Surprisingly not many people had been up to the summit or else they just didn't sign in.  There was only a single person this year and the last sign before that was my friend Jack Kieffer's trip he led in June 2016.


Looking back I found the entry left by my group back in 2011.

And there was this touching poem:


Slightly random considering this peak isn't on any of the Sierra Club peak lists but hey.  If anyone has any context for it please do let me know.


The clouds were still building and starting to get a bit dark so we decided if we wanted to do White Chief and Eagle Crest we'd better get a move on.


Two of our group decided to wait at the base of Miners Ridge leaving 4 of us racing the clouds to White Chief.


White Chief is so minor it's difficult to pick out from any distance but it gives excellent views of the White Chief drainage where several of us had been 3 or so weeks before.


While it doesn't have a lake like Eagle or Mosquito it does have an incredible set of caves that are well worth a visit.

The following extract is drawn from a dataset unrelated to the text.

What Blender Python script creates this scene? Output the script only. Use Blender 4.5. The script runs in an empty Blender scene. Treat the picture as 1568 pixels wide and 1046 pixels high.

We could also see the entirety of the northeastern ridge of Vandever which we'd also climbed during that trip.  It's supposedly 3rd class but I think you'd be hard pressed to justify calling it anything more than loose 2nd class.  Kristen and I had also tried climbing the northern ridge (the black rock to the left) and found it impassable.

I had wanted to get Eagle Crest also but we had one person struggling a bit and the weather was really starting to feel like rain.  And based on the last few days I fully expected thunder and lighting as well.


Rather than retrace our steps up and over Miners Ridge and back down to Mosquito Lakes I had a "shortcut" I'd wanted to try on the 2011 trip that was was shot down by my coleader at the time.  Fortunately *this* group was more trusting so down we went intending to cross the headwall of Eagle Lake.


I scouted the first few ramps to the left and found they either cliffed or got a little more exposed than I wanted to take the group on.  So in the end we ended we dropped down to almost 10,400 before I found something I liked.


It also started to rain just as we started across the ramp.  Not super heavy but it was enough to soak everything not covered in rain gear.


Victor was thrilled as it gave him a chance to try out his new tyvek rain skirt.

The Kaweah range

The rain let up just about as we reached the ridge separating Eagle and Mosquito.  It might not have ended up saving us any time or distance but it was a lot of fun!  And from there it was an easy stroll back into camp.

Where of course we had the other half of the beer waiting for us.


And wine.  And also whiskey.  It was a rough trip...


Tortellini, tomatoes, pesto, and basil.  The perfect accompaniment to red wine.


The next morning we packed up and left camp around 8:30 am.


I didn't find the exact use trail we had taken on the way up but we followed ducks and at least one person had been down this way based on the tracks through the vegetation.

We left the trail at the saddle south of Miners Nose and dropped our packs behind some trees.  Just as we were getting ready to leave we ran into a ranger.  As it turned out it was the same one that issued me the permit the day before.  The topic of the sinkhole came up and she couldn't believe there'd been fish in there.  Apparently it was bone dry as of the day before.


Victor demonstrates how deep to dig a proper LNT cathole

Miners Nose is a really minor bump on the map but I love visiting it for the views.  It hangs out over the road and gives you an upclose view across at Timber Gap, Glacier, Sawtooth, Mineral, and more.



You can even see Hengst off to the south.


The post trip mexican food anticipation effect was in full swing by now and we made good time down the hill stopping only briefly to examine the now dry Eagle Sinkhole.  I either got all the fish or something had eaten any small stragglers I'd missed.




We made the cars a little after noon which was before the afternoon showers started up.  We were happy to find our missing person had apparently made it out of there though it was a bummer she missed out on the trip after driving all that way.


Since we came out via Three Rivers our post trip mexican feast was at our usual standby Casa Mendoza.


In addition to the awesome deck and cold beer we got to enjoy sugar snorting squirrels running amok on the table next to us.


And we even made it home before midnight.  Damn I love three day trips.